Audio By Carbonatix
The Chairman of the National Development Planning Commission (NDPC), Professor Kwesi Botchwey, says political parties need not fret over the plans to make the proposed 40-year development plan legally binding on all governments.
He told Joy FM’s Super Morning Show Monday that while the Ghana@100 plan will lay out what should be achieved, successive governments will decide how to do it.
Giving an example, he said if the plan says Ghana needs to have 100,000 megawatt capacity by 2040, a political party can decide within its 4-year mandate that it wants to adopt a mix of solar, thermal or hydropower sources.
Every political party will have the space, he said, to implement their manifesto "but they will all be committed to building that capacity so that by 2057 we will have that power capacity”.
Another example, he said if it is agreed that every town of 10,000 residents should have a central sewage system, it will be the task of government to plan how it wants this done.
In effect, the plan will have flexibility enough for politicians to implement their agenda. But it will be within a framework, he stressed.
“If the plan isn’t binding, it will be a waste of everybody’s time” the country’s longest-serving Finance minister stated.

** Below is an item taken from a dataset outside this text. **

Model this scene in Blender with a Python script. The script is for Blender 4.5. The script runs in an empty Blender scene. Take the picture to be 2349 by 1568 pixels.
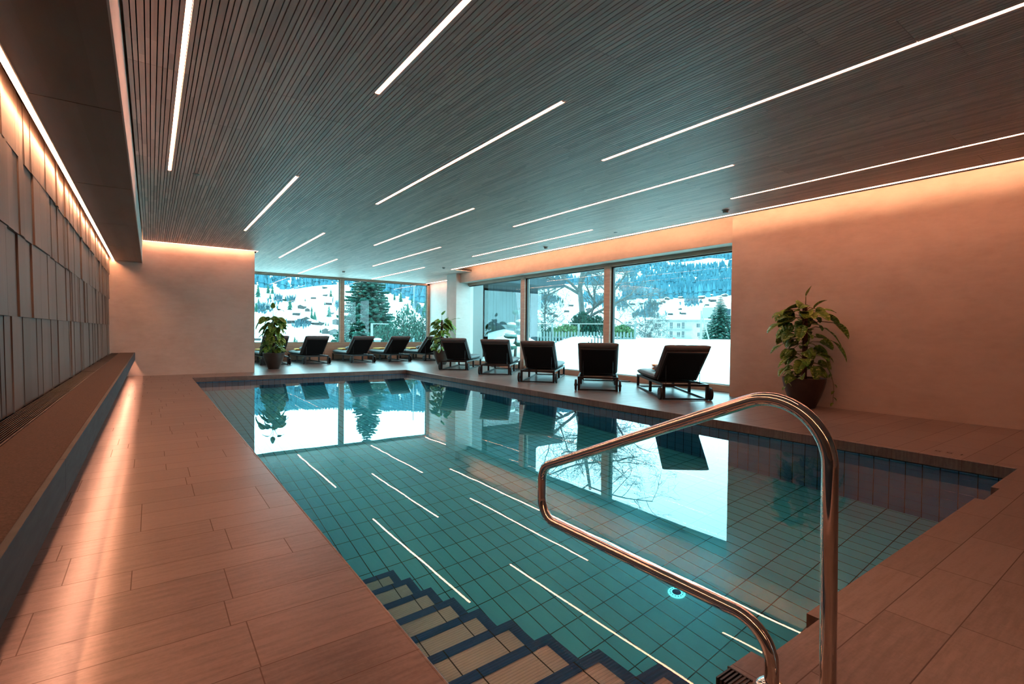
import bpy, math, random
import numpy as np
from math import sin, cos, radians, pi, sqrt, atan2, hypot, floor
from mathutils import Vector, Matrix, noise

C = bpy.context.scene.collection
SC = bpy.context.scene

# ------------------------------------------------------------------ camera
F_PX, YAW, PITCH, ROLL, EYE = 1148.0, radians(35.83), radians(-1.1), radians(0.62), 1.05
def cam_axes():
    f = Vector((sin(YAW) * cos(PITCH), cos(YAW) * cos(PITCH), sin(PITCH)))
    r = Vector((cos(YAW), -sin(YAW), 0)); u = r.cross(f)
    return r * cos(ROLL) + u * sin(ROLL), u * cos(ROLL) - r * sin(ROLL), f
R_, U_, F_ = cam_axes()
cam = bpy.data.objects.new('camera', bpy.data.cameras.new('camera'))
C.objects.link(cam)
cam.matrix_world = Matrix(((R_.x, U_.x, -F_.x, 0), (R_.y, U_.y, -F_.y, 0), (R_.z, U_.z, -F_.z, EYE), (0, 0, 0, 1)))
cam.data.sensor_width = 36; cam.data.lens = 36 * F_PX / 2349
cam.data.clip_start = 0.05; cam.data.clip_end = 9000
SC.camera = cam

# ------------------------------------------------------------------ light, view, sampling behaviour
SKY = 9.0
LED = 50.0
w = bpy.data.worlds.new('overcast_sky'); SC.world = w; w.use_nodes = True
nt = w.node_tree; nt.nodes.clear()
wo = nt.nodes.new('ShaderNodeOutputWorld'); bg = nt.nodes.new('ShaderNodeBackground')
tc = nt.nodes.new('ShaderNodeTexCoord'); sp = nt.nodes.new('ShaderNodeSeparateXYZ'); cr = nt.nodes.new('ShaderNodeValToRGB')
nt.links.new(tc.outputs['Generated'], sp.inputs[0]); nt.links.new(sp.outputs['Z'], cr.inputs[0])
cr.color_ramp.elements[0].position = 0.0; cr.color_ramp.elements[0].color = (0.50, 0.86, 1.0, 1)
cr.color_ramp.elements[1].position = 0.6; cr.color_ramp.elements[1].color = (0.40, 0.90, 1.0, 1)
nt.links.new(cr.outputs[0], bg.inputs[0]); bg.inputs[1].default_value = SKY
nt.links.new(bg.outputs[0], wo.inputs[0])
SC.view_settings.view_transform = 'Standard'; SC.view_settings.look = 'None'
SC.view_settings.gamma = 1.0; SC.view_settings.exposure = 0.0; SC.view_settings.use_curve_mapping = False
cy = SC.cycles
cy.max_bounces = 9; cy.diffuse_bounces = 4; cy.glossy_bounces = 4; cy.transmission_bounces = 6; cy.transparent_max_bounces = 12
cy.sample_clamp_indirect = 45.0; cy.blur_glossy = 0.5; cy.caustics_refractive = True; cy.caustics_reflective = False
cy.use_adaptive_sampling = True; cy.adaptive_threshold = 0.02; cy.use_denoising = True; cy.use_light_tree = True
def portal(name, loc, rot, sx, sy):
    l = bpy.data.lights.new(name, 'AREA'); l.shape = 'RECTANGLE'; l.size = sx; l.size_y = sy; l.cycles.is_portal = True
    o = bpy.data.objects.new(name, l); C.objects.link(o); o.location = loc; o.rotation_euler = rot
portal('daylight_opening', (8.75, 9.75, 1.35), (0, radians(90), 0), 2.5, 9.5)
portal('daylight_opening', (5.4, 18.45, 1.8), (radians(-90), 0, 0), 7.4, 2.4)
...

Since the National Development Planning Commission announced plans to collate views and inputs of Ghanaians, high and low, to draft a 40-year development plan, some politicians have expressed fears the Ghana@100 development blueprint could be taking over the job of a party with a mandate and a manifesto to implement.
They say a government reserves to right to implement its plans and cannot be tied down to a plan it did not draw up.

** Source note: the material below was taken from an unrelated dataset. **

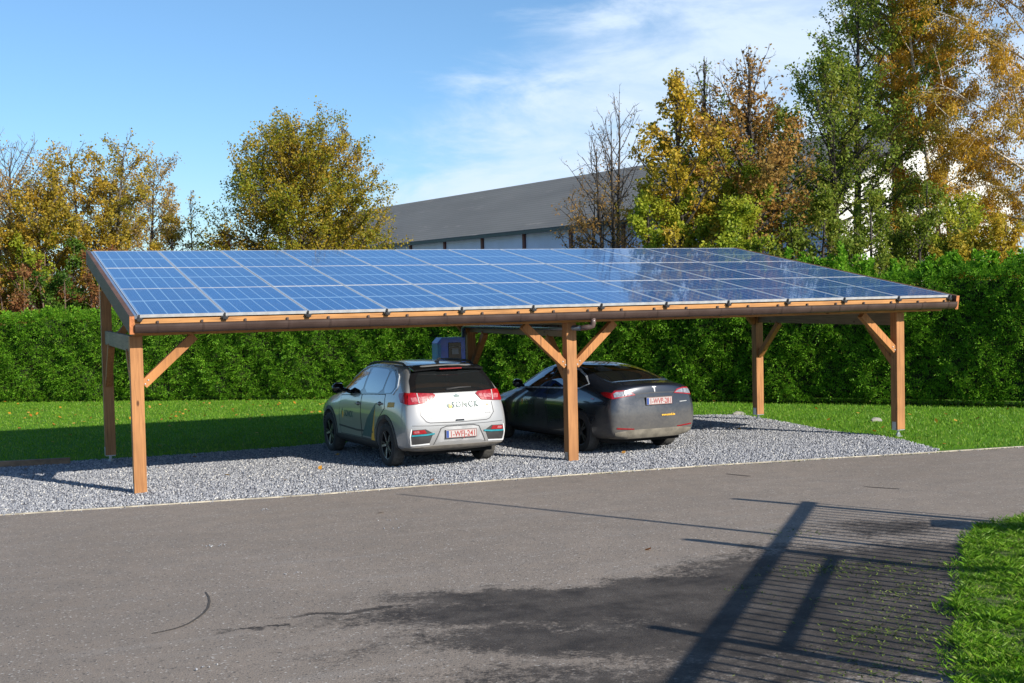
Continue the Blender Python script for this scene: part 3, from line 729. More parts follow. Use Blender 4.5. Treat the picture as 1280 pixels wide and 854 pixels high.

Many believe that short of a law to make the plan binding, the nice intentions will like all others suffer from a lack of implementation.
Prof. Kwesi Botchwey shares this view. “Of course the plan has to be binding. We expect it to be binding”, he maintained.
He believes he shares the sentiments of many who are in favour of a binding plan.
He grounded this view in the recommendations of the Constitution Review Commission (CRC) which went round the country to gather proposals for amendments to the 1992 constitution.
“The most predominant and loudest message that they got from around the country was, people were yearning for a plan to guide our future development.
“They were so overwhelmed by this call that they devoted an entire section [part 3 of the recommendation] to the NDPC to strengthen the planning process… mandate of the NDPC and to even entrench the provisions relating to the NDPC such that they could not be amended except by a referendum.”
Professor Botchwey said a government white paper on the CRC report had attempted to sideline the call for development planning.
But after public outcry against the white paper’s posture, “there was something of a reversal” by government, he recalled.
The NDPC Chairman said this goes to stress the importance and popularity of a binding development plan.
Expressing confidence that the plan will have enduring continuity, he said many young people have called him to express their excitement that such a plan is being drawn.
The consultative processes for 40-year development plan was launched last week. The NDPC will start consultations in the Ashanti region.